Durbin, who chairs the Subcommittee on Human Rights and the Law, part of the U.S. Senate Committee on the Judiciary, held hearings on the matter May 20. The event drew executive testimonies from the three companies, along with Cisco Systems.

A catalyzing event that may have led to the hearings was the case of Hu Jia, a Chinese blogger sentenced to more than three years in prison in China for criticizing its human rights record. Information supplied by Yahoo led to Hu Jia's imprisonment. Durbin, in his opening remarks at the hearing, said that four people have been jailed in China based on information supplied by Yahoo.

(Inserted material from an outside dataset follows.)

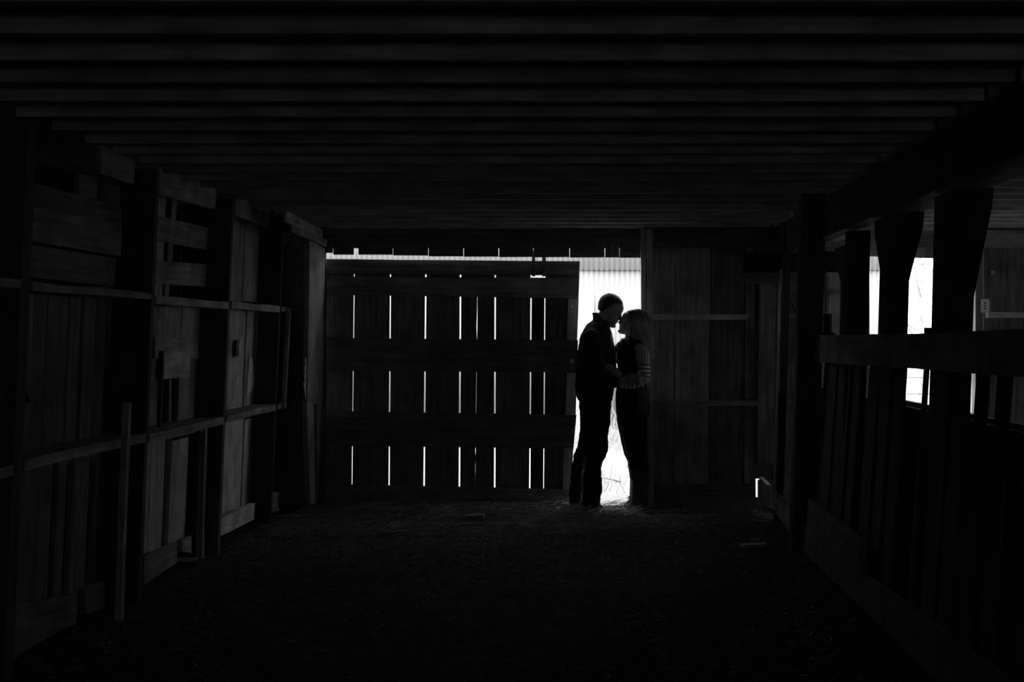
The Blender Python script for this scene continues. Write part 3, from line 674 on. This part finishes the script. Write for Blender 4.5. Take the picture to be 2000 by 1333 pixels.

In response to requests from Durbin and Sen. Tom Coburn, R-OK, the companies and nongovernmental organizations such as Amnesty International and Human Rights Watch, among others, are currently considering a voluntary code of conduct and have been for about 20 months. No date for an agreement has yet been specified, but a spokesperson for Senator Durbin's office, Max Fleishman, suggested that it might happen in the fall.

"They've agreed in principle to a set code of conduct," Fleishman said. "This is the three Internet groups we named directly--Google, Yahoo and Microsoft--in addition to a large number of other stakeholders, human rights groups, NGOs, other technology firms. They've all agreed in principle to this code. We don't anticipate the final agreement and the final language of this code to be finished for another few weeks--perhaps I would estimate it sometime in September."

That date seems to match a statement from Pamela S. Passman, Microsoft's corporate vice president for Global Corporate Affairs, who described Microsoft's work on a so-called "Information, Communications and Technology Initiative."

"Over the next few months, the Initiative will be finalizing organizational steps.... We anticipate a more detailed public announcement to launch the Initiative sometime this fall," Passman wrote in a letter dated July 29, 2008 to Sens. Durbin and Coburn.